Die Debatte um die Meinungsfreiheit in Deutschland hat durch ein Urteil des Amtsgerichts Bamberg einen neuen Höhepunkt erreicht. Der Chefredakteur des Medienportals Deutschland-Kurier, David Bendels, wurde in erster Instanz zu sieben Monaten Freiheitsstrafe auf Bewährung verurteilt. Der Hintergrund: Bendels hatte eine satirische Montage gepostet, auf der die Nochbundesministerin für Inneres, Nancy Faeser, in schwarzer Kleidung mit einem Schild abgebildet ist, auf dem «Ich hasse die Meinungsfreiheit» steht.
Das Bild beruht auf einem realen Foto, auf dem Nancy Faeser anlässlich des Holocaust-Gedenktages mit einem Schild «We Remember» zu sehen war.
Die kritisch gemeinte Fotomontage stieß auf heftige Reaktionen und führte zu einer Strafanzeige, die dann zu einem rechtlichen Verfahren führte.
Das Gericht stützte sich auf den § 188 StGB, auch als «Majestätsbeleidigungs-Paragraph» bekannt, der die Beleidigung, Verleumdung und üble Nachrede von Personen des politischen Lebens unter Strafe stellt. In diesem Fall wurde David Bendels vorgeworfen, der Ministerin eine Aussage in den Mund gelegt zu haben, die sie so nie getätigt habe – nämlich sie «die Meinungsfreiheit hasst». Doch dieser Vorwurf ist aus Sicht vieler Kritiker fragwürdig.
Der Zürcher Rechtsanwalt Philipp Kruse verbreitete auf seinem Telegram-Kanal eine entsprechende Kritik von Professor Martin Schwab, der sich intensiv mit dem Fall beschäftigt hat. Dieser bezeichnet das Urteil als schwerwiegenden Fehler. Schwab betont, dass niemand, der die Illustration gesehen habe, ernsthaft glauben könne, dass es sich um ein wörtliches Zitat von Faeser handele. Vielmehr sei es eine satirische Übertreibung, die auf die wiederholten Angriffe der Ministerin auf die Meinungs- und Pressefreiheit anspiele.
Schwab verweist auf konkrete Maßnahmen, die unter der Führung von Faeser in die Wege geleitet wurden und als Eingriffe in die Meinungsfreiheit verstanden werden könnten. Dazu zählt das Verbot des Magazins Compact, die Ausweitung des «Phänomenbereichs« der «verfassungsschutzrelevanten Delegitimierung des Staates« sowie geplante Änderungen im öffentlichen Dienst, die es ermöglichen würden, «Extremisten« ohne gerichtliches Urteil aus dem Dienst zu entfernen.

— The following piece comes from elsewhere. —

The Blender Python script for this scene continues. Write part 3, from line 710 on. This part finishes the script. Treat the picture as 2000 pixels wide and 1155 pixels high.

Auch das sogenannte «Anschwärz-Gesetz« und die Einrichtung des «Beratungskompass Verschwörungsdenken« sorgten für Besorgnis und Kritik in der Öffentlichkeit.
Schwab argumentiert, dass die satirische Darstellung nicht nur zulässig sei, sondern durch die genannten politischen Maßnahmen auch sachlich gestützt werde. Die Entscheidung des Amtsgerichts Bamberg, diese Darstellung als Verleumdung zu werten, hält er für einen gravierenden Fehltritt.
Die Meinungsfreiheit, so Schwab, sei ein fundamentales Prinzip der freiheitlich-demokratischen Grundordnung. Sie ermögliche es, scharfe Kritik an der Regierung und ihren Vertretern zu üben, was für das Funktionieren einer Demokratie unerlässlich sei. Ein solches Urteil könnte, so der Jurist, weitreichende Folgen haben, indem es Journalisten und Bürgern die Möglichkeit nehme, ihre Meinung frei und offen zu äußern.
David Bendels hat angekündigt, gegen das Urteil in Berufung zu gehen. Viele Beobachter hoffen nun, dass die höheren Instanzen das Urteil korrigieren und ein klares Zeichen für den Schutz der Meinungsfreiheit in Deutschland setzen.
Die Auseinandersetzung um das Urteil zeigt, wie fragil die Balance zwischen der Freiheit der Presse und den Interessen der Politik in Deutschland derzeit ist. Sollte das Urteil Bestand haben, könnte dies einen gefährlichen Präzedenzfall schaffen, der die Möglichkeit der freien Meinungsäußerung ernsthaft einschränkt.